Bethesda-era Fallout games all featured VATS system that would either completely freeze the time or just slow it down. Such time altering abilities would be game breaking in a multiplayer game so Fallout 76's compromise may have ruined it.
Bethesda had a tough task in front of them when presented with the VATS challenge - how do you incorporate such a system into a real time multiplayer game? It would suck for the game's pacing if 30 or so players paused the game or slowed it down for everyone each time they felt the need for Vault Tec Assisted Targeting System.
Well, Fallout 76 has real time VATS, but it really feels out of place. For example, everything will keep moving and fighting as normal, but the RNG chance to hit will go wild as your target keeps moving further away or closer to you. If it moves behind a cover, your chance to hit will go down to zero and then ramp up again if it moves into the open and players will need to hit the target at presumably the moments when they have the highest chance to hit.
If the description above gave you an impression of playing whack-a-mole in a Fallout setting, you wouldn't be wrong. When you finally find a suitable mole to whack, where the proverbial moles are body parts, you will need to unload your weapon as soon as possible, before the simplistic AI accidentally runs through a cover.
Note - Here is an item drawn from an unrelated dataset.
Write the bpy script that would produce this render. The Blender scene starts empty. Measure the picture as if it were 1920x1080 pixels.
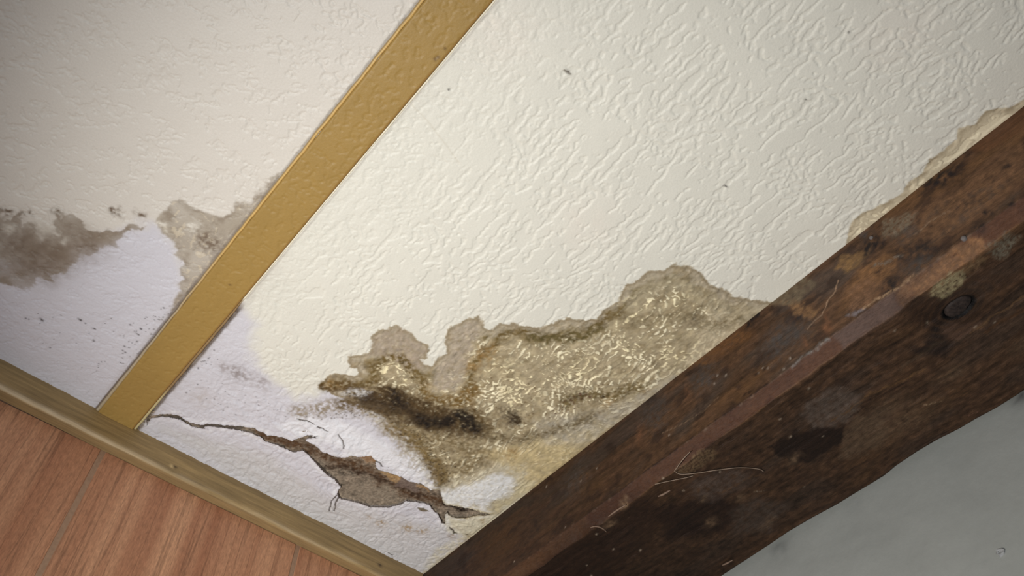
import bpy, math
import numpy as np
from mathutils import Matrix, Vector

# ------------------------------------------------------------------ camera, light, exposure
scene = bpy.context.scene
COL = scene.collection
CAMZ, CEIL = 1.5, 2.5                      # camera height, ceiling height (metres)
F_PX = 1605.3
RC = np.array([[-0.75775283, 0.65252244, -0.00501058],      # rows: camera right, down, forward in the room
               [-0.52952233, -0.61936783, -0.5796461],
               [-0.38133548, -0.43657526, 0.81485293]])
cam_data = bpy.data.cameras.new('camera')
cam_data.sensor_width = 36.0
cam_data.lens = F_PX / 1920 * 36.0
cam_data.clip_start = 0.02
cam = bpy.data.objects.new('camera', cam_data)
m = Matrix.Identity(4)
for i in range(3):
    m[i][0] = RC[0][i]; m[i][1] = -RC[1][i]; m[i][2] = -RC[2][i]
m[2][3] = CAMZ
cam.matrix_world = m
COL.objects.link(cam)
scene.camera = cam

world = bpy.data.worlds.new('room_ambient')
scene.world = world
world.use_nodes = True
bg = world.node_tree.nodes['Background']
bg.inputs['Color'].default_value = (0.86, 0.90, 1.0, 1)
bg.inputs['Strength'].default_value = 0.27

lamp_d = bpy.data.lights.new('work_lamp', 'SPOT')          # torch held beside the camera, pointed at the damage
lamp_d.energy = 88.0
lamp_d.color = (1.0, 0.985, 0.945)
lamp_d.shadow_soft_size = 0.02
lamp_d.spot_size = math.radians(85)
lamp_d.spot_blend = 1.0
lamp = bpy.data.objects.new('work_lamp', lamp_d)
LP = Vector((0.24, -0.60, 1.20))
lamp.location = LP
lamp.rotation_euler = (Vector((-0.74, -0.58, CEIL)) - LP).to_track_quat('-Z', 'Y').to_euler()
COL.objects.link(lamp)

scene.view_settings.view_transform = 'Standard'
scene.view_settings.look = 'None'
scene.view_settings.gamma = 1.0
scene.view_settings.use_curve_mapping = False
scene.view_settings.exposure = 0.0

# ------------------------------------------------------------------ helpers
def s2l(r, g, b):
    c = np.array([r, g, b], float) / 255.0
    return np.where(c <= 0.04045, c / 12.92, ((c + 0.055) / 1.055) ** 2.4)

def ray(x, y):
    return RC.T @ np.array([(x - 960) / F_PX, (y - 540) / F_PX, 1.0])
def on_z(x, y, z):                          # survey mark (photo position) -> room point on a level plane
    w = ray(x, y); w = w * ((z - CAMZ) / w[2]); return np.array([w[0], w[1], z])
def on_x(x, y, X0):
    w = ray(x, y); w = w * (X0 / w[0]); return np.array([w[0], w[1], w[2] + CAMZ])
def on_y(x, y, Y0):
    w = ray(x, y); w = w * (Y0 / w[1]); return np.array([w[0], w[1], w[2] + CAMZ])
def cz(pts):                                # survey marks on the ceiling -> xy
    return np.array([on_z(px, py, CEIL)[:2] for px, py in pts])

_G = {}
def perlin(x, y, seed):
    if seed not in _G:
        r = np.random.RandomState(seed)
        a = r.rand(256) * 2 * np.pi
        _G[seed] = (r.permutation(256), np.cos(a).astype(np.float32), np.sin(a).astype(np.float32))
    P, gx, gy = _G[seed]
    x0 = np.floor(x).astype(np.int32); y0 = np.floor(y).astype(np.int32)
    fx = (x - x0).astype(np.float32); fy = (y - y0).astype(np.float32)
    def g(ix, iy, dx, dy):
        h = P[(P[ix & 255] + iy) & 255]
        return gx[h] * dx + gy[h] * dy
    u = fx * fx * fx * (fx * (fx * 6 - 15) + 10); v = fy * fy * fy * (fy * (fy * 6 - 15) + 10)
    a = g(x0, y0, fx, fy); b = g(x0 + 1, y0, fx - 1, fy)
    c = g(x0, y0 + 1, fx, fy - 1); d = g(x0 + 1, y0 + 1, fx - 1, fy - 1)
    a = a + u * (b - a); c = c + u * (d - c)
    return 1.4 * (a + v * (c - a))

def fbm(x, y, seed, octs=4, gain=0.5):
    t = 0; amp = 1.0
    for k in range(octs):
        t = t + amp * perlin(x * 2 ** k + 17.3 * k, y * 2 ** k - 9.1 * k, seed + k); amp *= gain
    return t

def sstep(a, b, x):
    t = np.clip((x - a) / (b - a), 0, 1); return t * t * (3 - 2 * t)

def poly_sd(P, X, Y):                       # signed distance, negative inside
    P = np.asarray(P, np.float32); n = len(P)
    d = np.full(X.shape, 1e9, np.float32); ins = np.zeros(X.shape, bool)
    for i in range(n):
        ax, ay = P[i]; bx, by = P[(i + 1) % n]
        ex, ey = bx - ax, by - ay
        t = np.clip(((X - ax) * ex + (Y - ay) * ey) / max(ex * ex + ey * ey, 1e-12), 0, 1)
        d = np.minimum(d, (X - ax - t * ex) ** 2 + (Y - ay - t * ey) ** 2)
        if ay != by:
            c = ((ay > Y) != (by > Y)) & (X < (bx - ax) * (Y - ay) / (by - ay) + ax)
            ins ^= c
    d = np.sqrt(d)
    return np.where(ins, -d, d)

def line_d(P, X, Y):                        # distance to a polyline
    d = np.full(X.shape, 1e9, np.float32)
    for i in range(len(P) - 1):
        ax, ay = P[i]; bx, by = P[i + 1]
        ex, ey = bx - ax, by - ay
        t = np.clip(((X - ax) * ex + (Y - ay) * ey) / max(ex * ex + ey * ey, 1e-12), 0, 1)
        d = np.minimum(d, (X - ax - t * ex) ** 2 + (Y - ay - t * ey) ** 2)
    return np.sqrt(d)

class Sheet:
    """A painted surface: coordinates U, V (metres) per vertex and its own colour per vertex."""
    def __init__(s, U, V, base):
        s.U, s.V = U, V
        s.col = np.empty(U.shape + (3,), np.float32); s.col[:] = base
        s.wu = fbm(U * 45, V * 45, 301, 4) * 0.006
        s.wv = fbm(U * 45, V * 45, 331, 4) * 0.006
    def box(s, P, pad):
        P = np.asarray(P); u0, v0 = P.min(0) - pad; u1, v1 = P.max(0) + pad
        us, vs = s.U[0, :], s.V[:, 0]
        i = np.where((vs >= v0) & (vs <= v1))[0]; j = np.where((us >= u0) & (us <= u1))[0]
        if len(i) == 0 or len(j) == 0: return None
        return (slice(i[0], i[-1] + 1), slice(j[0], j[-1] + 1))
    def sd(s, P, warp=1.0, pad=0.06):
        b = s.box(P, pad)
        return b, poly_sd(P, s.U[b] + warp * s.wu[b], s.V[b] + warp * s.wv[b])
    def put(s, b, rgb, m):
        m = np.clip(m, 0, 1)[..., None]
        s.col[b] = s.col[b] * (1 - m) + np.asarray(rgb, np.float32) * m
    def area(s, P, rgb, a=1.0, soft=0.004, warp=1.0, noise=0.0, nscale=120, seed=11):
        b, d = s.sd(P, warp, 0.03 + soft * 2)
        mm = a * sstep(soft, -soft, d)
        if noise:
            mm = mm * np.clip(1 + noise * 2 * fbm(s.U[b] * nscale, s.V[b] * nscale, seed, 3), 0, 1.6)
        s.put(b, rgb, mm)
    def stroke(s, P, rgb, w, a=1.0, soft=0.5, warp=0.5, noise=0.0, nscale=150, seed=21):
        P = np.asarray(P)
        b = s.box(P, w * 2 + 0.012)
        if b is None: return
        d = line_d(P, s.U[b] + warp * s.wu[b], s.V[b] + warp * s.wv[b])
        mm = a * sstep(w * (1 + soft), w * (1 - soft), d)
        if noise:
            mm = mm * np.clip(1 + noise * 2 * fbm(s.U[b] * nscale, s.V[b] * nscale, seed, 3), 0, 1.6)
        s.put(b, rgb, mm)
    def blob(s, c, r, rgb, a=1.0, noise=0.6, nscale=130, seed=31, warp=1.0, asp=(1, 1)):
        c = np.asarray(c)
        b = s.box(np.array([c - r * 2.2, c + r * 2.2]), 0.0)
        if b is None: return
        dx = (s.U[b] + warp * s.wu[b] - c[0]) / asp[0]; dy = (s.V[b] + warp * s.wv[b] - c[1]) / asp[1]
        mm = a * np.exp(-(dx * dx + dy * dy) / (r * r))
        if noise:
            mm = mm * np.clip(1 + noise * 2 * fbm(s.U[b] * nscale, s.V[b] * nscale, seed, 3), 0, 1.8)
        s.put(b, rgb, mm)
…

In best case scenario, VATS will simply be a tool for players who get stuck with gamepads and are not able to aim precisely or quickly enough in the frantic close corridor fights with ghouls or other fast moving enemies.
Bethesda
Others will most likely just ignore the system altogether, since it no longer offers those awesome slow motion cinematic moments of the bullet that made a super mutant's head explode like a melon. Even worse, the system seems to be unfinished, as the equipped weapon will not track the movement of its target and it will look like you're shooting into thin air, but still have 53 per cent chance to score a head shot.
You can see it in action in the embedded video above, but be warned - it could cause contempt-induced Fallout aversion, so watch at your own discretion.